Aquelas notas doces irão sempre tocar
Em minha vida.

Bárbara Reis

Deslocada

Não há como me identificar com essa gente tão contente, tão despreocupada, tão iludida, quando entro nesta sala me sinto medida. Por mais que tente dar um tom esperançoso para cada atitude minha, a razão fala mais alto então, minha esperança definha. A verdade é que não há agonia, o que era de se esperar tornou a minha vida e o previsível é tão morno e tão sem graça que tira toda a expectativa que eu teria em abrir os olhos, respirar o ar fresco e perceber que ainda tenho algo a fazer neste mundo palpável ... A verdade imutável é que talvez falte vontade e sobre comodismo e eu me limite a reclamar sobre as coisas ao meu redor porque tenho me sentido só.
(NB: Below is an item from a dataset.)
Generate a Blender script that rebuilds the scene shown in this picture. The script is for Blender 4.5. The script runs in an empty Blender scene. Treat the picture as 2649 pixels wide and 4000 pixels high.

“And anytime you feel the pain , Hey Jude , refrain

Don’t carry the world upon your shoulders

For well you know that’s a fool

Who plays it cool” - Hey Jude - The Beatles

Bárbara Reis
O terminal

Finalmente chegou ao terminal rodoviário. Os semblantes cansados em fila facilmente poderiam
representar os muitos outros que passam por ali todos os dias. Os vendedores, esses sim, são os ilustres
desconhecidos de todos os dias. No entanto, as vozes que normalmente anunciam todo tipo de bebida no calor infernal do Rio de janeiro, agora,soam fracas. Como rádio cuja pilha aos poucos se esvai. O chão, castigado e encardido, está molhado dos pingos de chuva que infiltram o teto e da água que pinga dos muitos guarda chuvas que são sacudidos. Sobre ele ainda há lixo, papéis e inúmeros tocos de cigarro. Mas não,isso não ilustra a miséria de um ambiente,mas os diferentes níveis da decadência humana. A impaciência torna-se palpável no ar - ou quase. Há muito já foi aprendido que percepções pessoais dos membros da
minoria dificilmente são um retrato válido do que se passa com os outros. A demora é rotina,assim como entreouvir as muitas conversas frívolas. Não leve esses escritos tão a sério. Afinal,ela só tinha 17 anos.